C. The paragraph should have coherence and continuity.
The terms coherence and continuity are closely related. Coherence means that
the parts of the paragraph should be logically connected. Continuity means that
the connection of the parts should be smooth. To make a comparison, a coherent
paragraph is like a motor that is properly assembled; with all the parts in
the right places, the motor can run. Continuity is like an oil that lubricates
the operation making it smooth and preventing the motor from burning out.
1. To be coherent, the paragraph must have order or sequence. The particular
order or sequence needed depends on the subject. For instance, people are usually
described from head to toe rather than vice versa On the other hand, house building
begins at the bottom and works up. Photographs are most often discussed from
left to right. Recipes usually begin with ingredients and end with the oven.

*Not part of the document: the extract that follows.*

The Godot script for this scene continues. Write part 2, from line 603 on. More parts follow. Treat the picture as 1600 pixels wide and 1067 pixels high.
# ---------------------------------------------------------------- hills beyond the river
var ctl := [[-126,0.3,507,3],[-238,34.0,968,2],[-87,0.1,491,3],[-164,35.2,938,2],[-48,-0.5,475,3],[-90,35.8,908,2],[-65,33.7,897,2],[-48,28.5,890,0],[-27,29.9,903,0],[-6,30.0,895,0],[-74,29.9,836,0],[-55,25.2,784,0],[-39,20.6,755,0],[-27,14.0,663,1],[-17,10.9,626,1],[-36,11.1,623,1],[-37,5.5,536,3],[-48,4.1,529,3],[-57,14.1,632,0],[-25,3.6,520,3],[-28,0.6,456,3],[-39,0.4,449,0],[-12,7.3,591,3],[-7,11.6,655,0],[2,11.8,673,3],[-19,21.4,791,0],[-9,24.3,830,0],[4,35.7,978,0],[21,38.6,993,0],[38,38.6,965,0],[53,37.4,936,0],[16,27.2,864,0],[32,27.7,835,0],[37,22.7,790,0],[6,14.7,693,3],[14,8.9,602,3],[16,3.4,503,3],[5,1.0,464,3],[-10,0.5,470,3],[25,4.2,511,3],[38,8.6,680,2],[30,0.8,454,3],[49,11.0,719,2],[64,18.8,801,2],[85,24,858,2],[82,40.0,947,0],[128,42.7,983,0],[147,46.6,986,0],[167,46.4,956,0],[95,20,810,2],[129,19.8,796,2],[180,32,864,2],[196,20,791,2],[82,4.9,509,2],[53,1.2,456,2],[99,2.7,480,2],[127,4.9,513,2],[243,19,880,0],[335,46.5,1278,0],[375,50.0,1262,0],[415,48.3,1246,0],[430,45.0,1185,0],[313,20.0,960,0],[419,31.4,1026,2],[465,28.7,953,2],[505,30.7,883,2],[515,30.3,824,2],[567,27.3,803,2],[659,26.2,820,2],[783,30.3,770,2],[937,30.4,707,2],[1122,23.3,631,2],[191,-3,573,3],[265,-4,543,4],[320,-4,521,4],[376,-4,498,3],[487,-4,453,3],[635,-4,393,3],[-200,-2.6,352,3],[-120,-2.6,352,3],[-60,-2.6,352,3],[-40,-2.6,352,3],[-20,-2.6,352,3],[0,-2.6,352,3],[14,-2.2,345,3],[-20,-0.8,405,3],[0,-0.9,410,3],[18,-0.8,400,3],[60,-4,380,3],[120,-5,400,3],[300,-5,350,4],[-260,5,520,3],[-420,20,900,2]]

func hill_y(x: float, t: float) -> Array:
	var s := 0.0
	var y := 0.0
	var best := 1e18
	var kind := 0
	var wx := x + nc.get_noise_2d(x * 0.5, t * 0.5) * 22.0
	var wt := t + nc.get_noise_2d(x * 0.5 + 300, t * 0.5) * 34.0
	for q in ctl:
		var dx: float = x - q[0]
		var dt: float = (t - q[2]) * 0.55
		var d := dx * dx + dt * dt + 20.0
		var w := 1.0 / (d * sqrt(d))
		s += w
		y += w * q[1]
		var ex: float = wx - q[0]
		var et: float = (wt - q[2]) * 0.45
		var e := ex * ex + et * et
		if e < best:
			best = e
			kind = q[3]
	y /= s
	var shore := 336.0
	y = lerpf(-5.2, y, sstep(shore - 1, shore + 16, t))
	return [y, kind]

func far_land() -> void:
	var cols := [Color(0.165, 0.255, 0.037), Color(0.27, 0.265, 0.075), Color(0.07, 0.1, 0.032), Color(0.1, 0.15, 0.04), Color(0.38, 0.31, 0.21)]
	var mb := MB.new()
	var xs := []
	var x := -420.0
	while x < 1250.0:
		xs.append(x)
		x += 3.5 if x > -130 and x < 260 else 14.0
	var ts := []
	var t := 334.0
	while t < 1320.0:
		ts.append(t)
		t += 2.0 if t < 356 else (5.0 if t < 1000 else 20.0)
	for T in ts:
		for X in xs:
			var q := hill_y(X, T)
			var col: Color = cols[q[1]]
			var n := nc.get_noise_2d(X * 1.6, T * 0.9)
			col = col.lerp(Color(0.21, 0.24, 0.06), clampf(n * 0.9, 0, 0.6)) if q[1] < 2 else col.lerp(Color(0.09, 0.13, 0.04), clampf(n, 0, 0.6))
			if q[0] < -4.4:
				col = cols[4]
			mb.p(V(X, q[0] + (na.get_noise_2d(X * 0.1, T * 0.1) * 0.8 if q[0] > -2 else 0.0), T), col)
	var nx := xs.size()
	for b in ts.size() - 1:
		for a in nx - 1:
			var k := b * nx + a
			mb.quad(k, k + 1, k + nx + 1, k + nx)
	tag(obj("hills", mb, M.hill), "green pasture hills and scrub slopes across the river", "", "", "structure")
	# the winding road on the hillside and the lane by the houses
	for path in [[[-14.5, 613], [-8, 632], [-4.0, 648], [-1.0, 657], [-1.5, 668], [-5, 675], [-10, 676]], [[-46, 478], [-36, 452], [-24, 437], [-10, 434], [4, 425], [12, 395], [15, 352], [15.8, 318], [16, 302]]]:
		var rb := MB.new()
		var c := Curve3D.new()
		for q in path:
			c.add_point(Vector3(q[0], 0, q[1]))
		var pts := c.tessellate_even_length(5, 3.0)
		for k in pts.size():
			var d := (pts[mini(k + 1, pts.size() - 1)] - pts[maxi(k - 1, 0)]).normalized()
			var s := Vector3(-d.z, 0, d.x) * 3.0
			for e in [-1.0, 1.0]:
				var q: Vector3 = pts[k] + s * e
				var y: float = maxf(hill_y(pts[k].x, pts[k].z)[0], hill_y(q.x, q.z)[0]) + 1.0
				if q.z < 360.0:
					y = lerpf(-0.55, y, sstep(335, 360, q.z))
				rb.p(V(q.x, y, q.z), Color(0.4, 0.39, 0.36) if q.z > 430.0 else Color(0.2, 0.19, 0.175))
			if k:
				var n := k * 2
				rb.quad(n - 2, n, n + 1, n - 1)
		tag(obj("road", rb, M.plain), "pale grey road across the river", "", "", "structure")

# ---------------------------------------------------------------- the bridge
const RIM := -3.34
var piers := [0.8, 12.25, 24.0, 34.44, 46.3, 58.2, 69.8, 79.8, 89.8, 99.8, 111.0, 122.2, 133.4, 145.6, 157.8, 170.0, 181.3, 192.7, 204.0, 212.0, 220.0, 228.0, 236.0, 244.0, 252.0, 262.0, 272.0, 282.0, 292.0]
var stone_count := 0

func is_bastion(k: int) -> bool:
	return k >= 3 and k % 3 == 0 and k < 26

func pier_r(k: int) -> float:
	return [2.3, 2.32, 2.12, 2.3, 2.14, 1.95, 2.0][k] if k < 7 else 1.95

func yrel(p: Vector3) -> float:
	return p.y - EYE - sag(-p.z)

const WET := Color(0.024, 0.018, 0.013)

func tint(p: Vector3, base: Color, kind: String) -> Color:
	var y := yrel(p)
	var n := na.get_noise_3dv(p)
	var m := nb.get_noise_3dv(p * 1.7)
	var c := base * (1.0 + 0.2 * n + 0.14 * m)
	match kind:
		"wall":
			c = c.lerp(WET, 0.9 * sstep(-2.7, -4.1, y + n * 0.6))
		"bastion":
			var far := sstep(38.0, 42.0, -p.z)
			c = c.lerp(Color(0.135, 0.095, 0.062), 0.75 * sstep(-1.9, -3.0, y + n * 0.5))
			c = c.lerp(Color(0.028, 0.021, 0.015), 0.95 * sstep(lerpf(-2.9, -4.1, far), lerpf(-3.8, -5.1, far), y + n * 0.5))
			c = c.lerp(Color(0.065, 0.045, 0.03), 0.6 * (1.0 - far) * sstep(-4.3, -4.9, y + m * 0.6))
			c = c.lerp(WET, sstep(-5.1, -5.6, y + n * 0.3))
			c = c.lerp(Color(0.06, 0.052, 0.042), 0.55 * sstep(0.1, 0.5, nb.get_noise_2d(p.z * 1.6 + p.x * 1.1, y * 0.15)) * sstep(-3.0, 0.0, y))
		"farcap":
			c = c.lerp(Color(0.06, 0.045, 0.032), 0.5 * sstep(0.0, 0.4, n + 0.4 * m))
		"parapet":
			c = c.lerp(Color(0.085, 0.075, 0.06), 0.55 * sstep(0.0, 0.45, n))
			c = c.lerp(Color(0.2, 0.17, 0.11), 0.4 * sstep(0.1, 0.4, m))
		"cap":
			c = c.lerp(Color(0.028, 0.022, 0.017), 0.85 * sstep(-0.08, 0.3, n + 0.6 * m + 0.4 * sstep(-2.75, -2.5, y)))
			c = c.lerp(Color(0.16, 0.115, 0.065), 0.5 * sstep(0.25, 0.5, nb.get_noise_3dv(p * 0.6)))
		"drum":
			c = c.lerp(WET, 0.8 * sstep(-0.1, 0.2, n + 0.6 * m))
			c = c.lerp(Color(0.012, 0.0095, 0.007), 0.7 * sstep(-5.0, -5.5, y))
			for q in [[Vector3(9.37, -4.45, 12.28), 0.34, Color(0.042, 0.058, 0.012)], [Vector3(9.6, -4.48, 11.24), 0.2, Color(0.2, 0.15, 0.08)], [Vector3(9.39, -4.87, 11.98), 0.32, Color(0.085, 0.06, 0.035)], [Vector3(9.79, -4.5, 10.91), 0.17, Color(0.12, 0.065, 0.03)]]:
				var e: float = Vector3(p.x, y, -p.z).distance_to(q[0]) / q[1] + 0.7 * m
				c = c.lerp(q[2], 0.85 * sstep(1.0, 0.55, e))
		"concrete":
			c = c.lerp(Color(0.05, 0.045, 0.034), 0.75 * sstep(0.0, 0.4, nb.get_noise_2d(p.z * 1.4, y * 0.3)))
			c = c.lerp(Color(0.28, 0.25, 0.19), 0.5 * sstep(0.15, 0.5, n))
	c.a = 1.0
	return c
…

Dressmaking starts with the selection of a pattern rather than the final ironing
process. (These subjects illustrate the idea of order or sequence, though some
of them are too large to be contained in a single paragraph.) The order or sequence
that, is logical depends on the nature of the subject to be discussed. The following
paragraph is coherent because it has order or sequence.
Example
To get the most out of his textbooks, a student should follow several steps carefully. He should make a survey of each book to get a general idea of what the book contains. He should read for understanding and formulate questions. He should make notes of the major points of each chapter. He should test himself to be sure that he can answer questions likely to be raised in class and in examinations He should review his notes and reread any parts of the book that are unclear to him.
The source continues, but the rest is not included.